* start *
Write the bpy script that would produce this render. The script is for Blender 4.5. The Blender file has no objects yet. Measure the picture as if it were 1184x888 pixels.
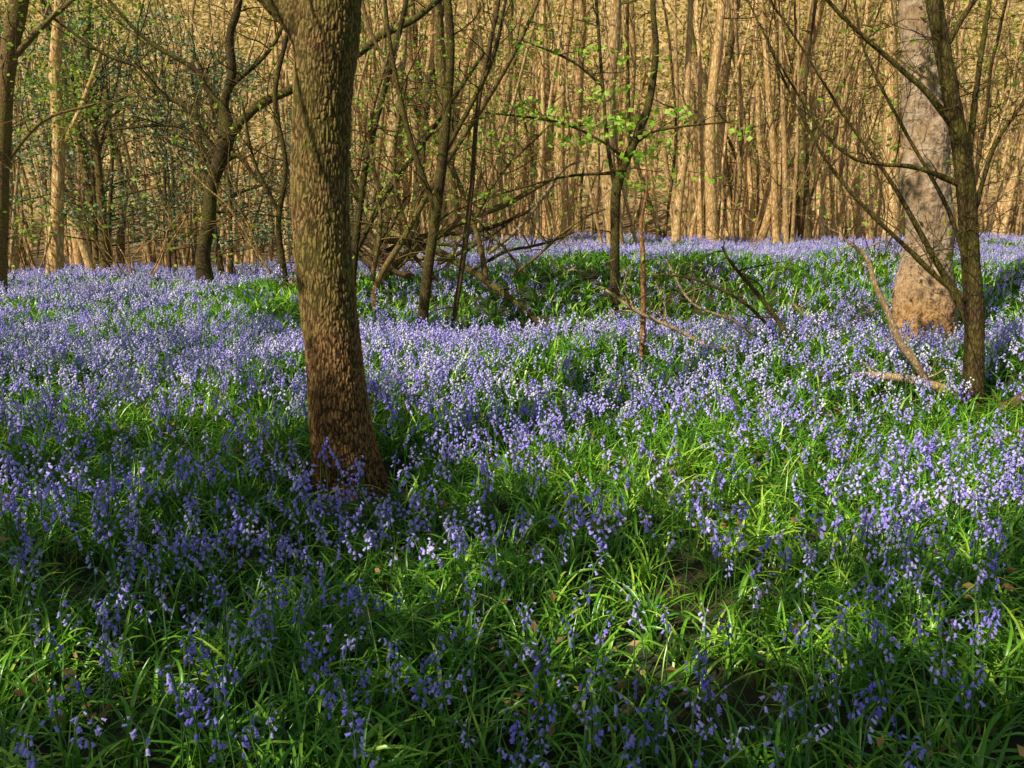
import bpy, math, random
import numpy as np
from mathutils import Vector, noise as mnoise
random.seed(7)
RNG = np.random.default_rng(11)
scene = bpy.context.scene
COL = scene.collection

# ------------------------------------------------------------------ terrain and image-pixel to world helpers
PITCH = math.radians(11.5); F = 1025.0
CAM = np.array([0.0, 0.0, 1.6])
S = np.array([-0.56, -0.54, 0.76]); S = S/np.linalg.norm(S)

def sstep(a, b, x):
    t = np.clip((x-a)/(b-a), 0, 1); return t*t*(3-2*t)

def height(x, y):
    x = np.asarray(x, float); y = np.asarray(y, float)
    u = x/np.maximum(y, 4.0)
    right = sstep(-0.30, -0.04, u)
    h = 0.26*np.exp(-((y-8.0-0.3*np.sin(x))/1.4)**2)*sstep(-4, 0, x)
    h = h - 0.64*np.exp(-((y-11.6)/2.1)**2)*sstep(-3.5, 0.5, x)
    h = h + sstep(14, 27, y)*(0.20*right+0.0) - 0.75*sstep(15.5, 25, y)*(1-right)
    h = h + 0.20*np.exp(-((y-18)/2.4)**2)*sstep(-2, 1, x)
    h = h + 0.30*np.exp(-((x-1.4)/2.8)**2-((y-16.5)/1.9)**2)+0.24*np.exp(-((x-7.5)/2.5)**2-((y-18)/2.0)**2)+0.26*np.exp(-((x+3.4)/1.7)**2-((y-15.0)/1.4)**2)
    h = h - 1.3*sstep(29, 40, y)
    h = h + 42*sstep(58, 150, y)
    h = h + 0.05*np.sin(1.3*x+0.6*y)*np.cos(0.9*y-0.5*x) + 0.04*np.sin(2.9*x-1.7*y+1)
    h = h + 0.11*np.sin(0.8*x+2.0)*np.sin(0.55*y+0.3*x)*sstep(8, 14, y)
    h = h + 0.022*np.sin(6.1*x+1.3*y)*np.sin(5.3*y-2.0*x)
    return h

def ray(px, py):
    a = (px-592)/F; b = (444-py)/F
    return np.array([a, math.cos(PITCH)+b*math.sin(PITCH), -math.sin(PITCH)+b*math.cos(PITCH)])
def P(px, py, d):
    r = ray(px, py); return CAM+r*(d/r[1])
def ghit(px, py, maxd=26):
    r = ray(px, py); s = 1.5
    while s < maxd:
        p = CAM+r*s
        if p[2] <= height(p[0], p[1]): return p[1]
        s += 0.03
    return maxd

# ------------------------------------------------------------------ mesh building
class B:
    def __init__(s): s.v = []; s.f = []; s.n = 0; s.m = []; s.a = []
    def add(s, v, f, m=0, a=None):
        v = np.asarray(v, float); f = np.asarray(f, int)
        s.v.append(v); s.f.append(f+s.n); s.n += len(v)
        s.m.append(np.full(len(f), m, int) if np.isscalar(m) else m)
        s.a.append(np.zeros(len(v)) if a is None else a)
    def arrays(s):
        return np.concatenate(s.v), np.concatenate(s.f), np.concatenate(s.m), np.concatenate(s.a)
    def mesh(s, name, mats, smooth=True):
        v, f, m, a = s.arrays()
        return make_mesh(name, v, f, mats, m, a, smooth)

def make_mesh(name, v, f, mats, m=None, a=None, smooth=True):
    me = bpy.data.meshes.new(name)
    me.vertices.add(len(v)); me.vertices.foreach_set("co", v.astype(np.float32).ravel())
    me.loops.add(f.size); me.loops.foreach_set("vertex_index", f.astype(np.int32).ravel())
    me.polygons.add(len(f)); me.polygons.foreach_set("loop_start", np.arange(0, f.size, f.shape[1], dtype=np.int32))
    if m is not None: me.polygons.foreach_set("material_index", m.astype(np.int32))
    me.polygons.foreach_set("use_smooth", np.full(len(f), smooth))
    me.update(calc_edges=True)
    if a is not None:
        at = me.attributes.new("var", 'FLOAT', 'POINT'); at.data.foreach_set("value", a.astype(np.float32))
    for x in mats: me.materials.append(x)
    return me

def tube_arr(pts, rad, k, ncos=None):
    pts = np.asarray(pts, float); rad = np.asarray(rad, float); n = len(pts)
    t = np.gradient(pts, axis=0); t /= np.linalg.norm(t, axis=1)[:, None]+1e-9
    mt = np.abs(t.mean(0)); ref = np.zeros(3); ref[np.argmin(mt)] = 1
    n1 = ref-(t@ref)[:, None]*t; n1 /= np.linalg.norm(n1, axis=1)[:, None]+1e-9
    n2 = np.cross(t, n1)
    an = np.arange(k)*2*math.pi/k
    ring = n1[:, None, :]*np.cos(an)[None, :, None]+n2[:, None, :]*np.sin(an)[None, :, None]
    v = pts[:, None, :]+ring*rad[:, None, None]
    i = np.arange(n-1)[:, None]*k; j = np.arange(k)[None, :]; j2 = (j+1) % k
    f = np.stack([i+j, i+j2, i+k+j2, i+k+j], -1).reshape(-1, 4)
    return v.reshape(-1, 3), f, ring.reshape(-1, 3)
def tube(b, pts, rad, k=6, m=0):
    v, f, _ = tube_arr(pts, rad, k); b.add(v, f, m)

def smooth_path(pts, n):
    pts = np.asarray(pts, float)
    p = np.vstack([2*pts[0]-pts[1], pts, 2*pts[-1]-pts[-2]])
    out = []; segs = len(pts)-1
    for q in np.linspace(0, segs-1e-6, n):
        i = int(q); t = q-i; a, b_, c, d = p[i], p[i+1], p[i+2], p[i+3]
        out.append(0.5*((2*b_)+(-a+c)*t+(2*a-5*b_+4*c-d)*t*t+(-a+3*b_-3*c+d)*t**3))
    return np.array(out)

def rough_tube(b, pts4, n, k, lump=0.03, fine=0.0, m=0, seed=0.0, fs=46.0, zf=0.27):
    q = smooth_path(pts4, n); pts = q[:, :3]; rad = np.maximum(q[:, 3], 0.002)
    v, f, ring = tube_arr(pts, rad, k)
    rr = np.repeat(rad, k); off = np.zeros(len(v)); var = np.zeros(len(v))
    for i in range(len(v)):
        x, y, z = v[i]
        o = mnoise.noise(Vector((x*3+seed, y*3, z*1.3)))*lump*rr[i]*4
        if fine > 0:
            w = mnoise.noise(Vector((x*14, y*14, z*9)))*0.02+mnoise.noise(Vector((x*45, y*45, z*30)))*0.007
            dd = mnoise.voronoi(Vector(((x+w)*fs, (y-w)*fs, (z+w*2.5)*fs*zf+seed)))[0]
            e = min(1.0, (dd[1]-dd[0])*2.3)
            e = e*(0.85+0.5*mnoise.noise(Vector((x*120, y*120, z*90))))
            o += fine*(e-0.6)
            o += fine*0.5*mnoise.noise(Vector((x*70, y*70, z*8)))
            var[i] = e
        off[i] = o
    v = v+ring*off[:, None]
    b.add(v, f, m, var if fine > 0 else np.ones(len(v))*0.8)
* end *
**Problem to solve**
Copy nothing but the lines from the top of the data down to the line containing "t = np.clip((x-a)/(b-a), 0, 1);", and leave the pictures out.

**Result of this task**
Write the bpy script that would produce this render. The script is for Blender 4.5. The Blender file has no objects yet. Measure the picture as if it were 1184x888 pixels.
import bpy, math, random
import numpy as np
from mathutils import Vector, noise as mnoise
random.seed(7)
RNG = np.random.default_rng(11)
scene = bpy.context.scene
COL = scene.collection

# ------------------------------------------------------------------ terrain and image-pixel to world helpers
PITCH = math.radians(11.5); F = 1025.0
CAM = np.array([0.0, 0.0, 1.6])
S = np.array([-0.56, -0.54, 0.76]); S = S/np.linalg.norm(S)

def sstep(a, b, x):
    t = np.clip((x-a)/(b-a), 0, 1); return t*t*(3-2*t)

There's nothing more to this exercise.